Records to process:
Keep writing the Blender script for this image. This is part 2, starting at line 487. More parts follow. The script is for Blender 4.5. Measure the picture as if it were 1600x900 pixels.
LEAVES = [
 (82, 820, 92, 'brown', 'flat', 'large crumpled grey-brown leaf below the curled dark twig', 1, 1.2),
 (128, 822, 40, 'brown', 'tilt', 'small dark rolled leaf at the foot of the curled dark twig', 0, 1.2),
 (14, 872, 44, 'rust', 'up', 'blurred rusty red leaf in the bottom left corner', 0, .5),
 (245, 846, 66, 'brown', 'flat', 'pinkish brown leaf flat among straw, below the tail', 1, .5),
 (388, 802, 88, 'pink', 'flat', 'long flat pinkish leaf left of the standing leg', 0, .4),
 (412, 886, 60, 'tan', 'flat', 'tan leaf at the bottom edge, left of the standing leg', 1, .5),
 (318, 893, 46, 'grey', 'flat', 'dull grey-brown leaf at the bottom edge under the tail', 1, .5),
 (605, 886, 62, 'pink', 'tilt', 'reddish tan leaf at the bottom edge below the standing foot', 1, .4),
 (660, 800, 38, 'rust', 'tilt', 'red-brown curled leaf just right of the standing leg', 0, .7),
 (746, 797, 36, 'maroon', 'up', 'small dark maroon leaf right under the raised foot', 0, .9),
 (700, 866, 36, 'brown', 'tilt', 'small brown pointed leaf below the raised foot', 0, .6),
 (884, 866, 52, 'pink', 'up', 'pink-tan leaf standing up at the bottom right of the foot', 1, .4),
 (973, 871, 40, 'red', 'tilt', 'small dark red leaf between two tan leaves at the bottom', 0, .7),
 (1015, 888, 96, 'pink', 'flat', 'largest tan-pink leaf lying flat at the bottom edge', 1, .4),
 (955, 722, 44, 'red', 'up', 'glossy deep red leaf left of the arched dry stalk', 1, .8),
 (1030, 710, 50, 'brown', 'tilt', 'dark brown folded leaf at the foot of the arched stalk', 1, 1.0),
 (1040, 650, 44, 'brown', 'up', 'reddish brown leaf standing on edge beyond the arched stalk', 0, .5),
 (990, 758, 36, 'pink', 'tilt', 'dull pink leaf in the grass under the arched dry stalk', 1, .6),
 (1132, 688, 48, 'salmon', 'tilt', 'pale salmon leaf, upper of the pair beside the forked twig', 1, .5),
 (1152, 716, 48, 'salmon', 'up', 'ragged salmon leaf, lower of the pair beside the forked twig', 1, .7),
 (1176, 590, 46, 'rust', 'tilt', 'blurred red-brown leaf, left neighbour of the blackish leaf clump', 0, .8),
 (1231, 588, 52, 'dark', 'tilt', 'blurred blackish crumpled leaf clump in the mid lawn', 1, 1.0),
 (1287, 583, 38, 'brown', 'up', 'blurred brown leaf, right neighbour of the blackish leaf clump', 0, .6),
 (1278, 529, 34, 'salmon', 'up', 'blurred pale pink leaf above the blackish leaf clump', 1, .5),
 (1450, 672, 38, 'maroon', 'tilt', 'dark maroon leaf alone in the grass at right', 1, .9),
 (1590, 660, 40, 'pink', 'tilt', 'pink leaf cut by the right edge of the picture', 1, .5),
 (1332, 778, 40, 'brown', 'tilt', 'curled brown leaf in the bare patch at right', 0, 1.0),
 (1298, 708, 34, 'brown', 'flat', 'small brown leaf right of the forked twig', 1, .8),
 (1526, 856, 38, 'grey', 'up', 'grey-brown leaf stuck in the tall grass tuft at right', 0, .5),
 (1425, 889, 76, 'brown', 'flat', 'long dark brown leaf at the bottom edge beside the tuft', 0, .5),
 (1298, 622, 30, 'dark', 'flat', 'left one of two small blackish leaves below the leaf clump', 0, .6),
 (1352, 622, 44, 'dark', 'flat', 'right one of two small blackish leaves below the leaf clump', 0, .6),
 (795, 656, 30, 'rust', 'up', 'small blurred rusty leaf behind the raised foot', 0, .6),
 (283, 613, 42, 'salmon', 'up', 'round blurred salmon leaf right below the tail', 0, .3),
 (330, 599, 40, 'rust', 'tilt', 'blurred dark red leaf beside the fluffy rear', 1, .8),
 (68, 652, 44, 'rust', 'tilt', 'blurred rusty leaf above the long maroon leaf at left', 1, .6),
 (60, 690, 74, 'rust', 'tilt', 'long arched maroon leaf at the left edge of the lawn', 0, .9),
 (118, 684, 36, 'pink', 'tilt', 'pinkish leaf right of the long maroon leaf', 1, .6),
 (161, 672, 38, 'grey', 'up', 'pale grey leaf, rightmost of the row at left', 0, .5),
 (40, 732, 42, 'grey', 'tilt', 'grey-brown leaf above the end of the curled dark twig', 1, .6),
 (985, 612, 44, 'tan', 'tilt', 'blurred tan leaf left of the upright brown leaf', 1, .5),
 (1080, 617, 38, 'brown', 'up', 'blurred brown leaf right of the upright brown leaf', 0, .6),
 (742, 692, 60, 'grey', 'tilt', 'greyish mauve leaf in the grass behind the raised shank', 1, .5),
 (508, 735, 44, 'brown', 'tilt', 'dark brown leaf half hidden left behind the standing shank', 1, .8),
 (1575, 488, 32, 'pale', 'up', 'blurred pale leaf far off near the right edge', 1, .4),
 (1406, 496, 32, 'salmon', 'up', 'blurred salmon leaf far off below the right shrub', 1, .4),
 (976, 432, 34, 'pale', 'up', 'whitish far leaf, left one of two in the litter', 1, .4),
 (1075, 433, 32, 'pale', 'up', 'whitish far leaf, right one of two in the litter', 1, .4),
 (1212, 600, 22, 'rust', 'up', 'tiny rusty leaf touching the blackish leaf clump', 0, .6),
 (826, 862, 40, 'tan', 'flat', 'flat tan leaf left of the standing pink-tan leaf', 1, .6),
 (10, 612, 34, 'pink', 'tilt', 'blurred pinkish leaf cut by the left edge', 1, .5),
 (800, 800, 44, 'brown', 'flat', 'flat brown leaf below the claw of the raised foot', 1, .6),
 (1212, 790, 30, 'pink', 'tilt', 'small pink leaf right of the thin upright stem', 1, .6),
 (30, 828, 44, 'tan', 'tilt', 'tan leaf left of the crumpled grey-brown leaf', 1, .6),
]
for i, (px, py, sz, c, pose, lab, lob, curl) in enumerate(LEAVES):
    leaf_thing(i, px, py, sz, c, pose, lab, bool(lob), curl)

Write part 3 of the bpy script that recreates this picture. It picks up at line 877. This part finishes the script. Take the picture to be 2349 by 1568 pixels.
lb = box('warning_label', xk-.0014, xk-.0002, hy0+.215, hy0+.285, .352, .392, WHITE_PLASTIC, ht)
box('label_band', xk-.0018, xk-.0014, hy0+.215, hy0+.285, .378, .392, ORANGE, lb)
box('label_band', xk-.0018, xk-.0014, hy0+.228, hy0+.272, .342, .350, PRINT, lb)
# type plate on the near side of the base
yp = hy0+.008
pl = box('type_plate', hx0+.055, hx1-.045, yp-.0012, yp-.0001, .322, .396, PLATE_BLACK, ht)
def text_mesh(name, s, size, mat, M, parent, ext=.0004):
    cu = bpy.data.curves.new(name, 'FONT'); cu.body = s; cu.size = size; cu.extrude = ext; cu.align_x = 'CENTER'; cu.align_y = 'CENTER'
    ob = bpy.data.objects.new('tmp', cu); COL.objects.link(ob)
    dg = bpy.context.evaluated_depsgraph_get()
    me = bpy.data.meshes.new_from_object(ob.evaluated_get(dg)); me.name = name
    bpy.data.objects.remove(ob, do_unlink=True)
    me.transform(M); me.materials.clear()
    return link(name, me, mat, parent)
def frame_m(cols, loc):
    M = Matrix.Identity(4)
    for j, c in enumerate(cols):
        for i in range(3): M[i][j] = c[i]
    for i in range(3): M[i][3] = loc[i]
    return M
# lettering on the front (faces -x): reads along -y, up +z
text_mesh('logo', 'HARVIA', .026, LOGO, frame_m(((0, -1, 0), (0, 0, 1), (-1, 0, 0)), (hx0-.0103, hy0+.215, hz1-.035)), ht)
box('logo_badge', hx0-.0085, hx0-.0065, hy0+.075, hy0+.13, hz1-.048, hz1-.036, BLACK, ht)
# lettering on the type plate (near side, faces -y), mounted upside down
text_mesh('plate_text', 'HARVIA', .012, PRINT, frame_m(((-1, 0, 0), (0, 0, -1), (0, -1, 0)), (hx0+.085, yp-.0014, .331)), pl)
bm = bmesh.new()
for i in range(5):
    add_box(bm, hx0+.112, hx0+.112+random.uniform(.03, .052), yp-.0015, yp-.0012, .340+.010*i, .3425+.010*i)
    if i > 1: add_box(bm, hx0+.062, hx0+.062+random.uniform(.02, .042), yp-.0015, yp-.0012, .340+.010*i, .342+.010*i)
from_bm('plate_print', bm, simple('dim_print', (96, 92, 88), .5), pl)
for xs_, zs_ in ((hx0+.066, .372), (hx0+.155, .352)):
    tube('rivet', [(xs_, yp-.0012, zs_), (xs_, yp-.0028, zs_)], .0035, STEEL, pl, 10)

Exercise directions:
What is the number of lines that contain "script"? Reply with that number alone.

Task answer:
2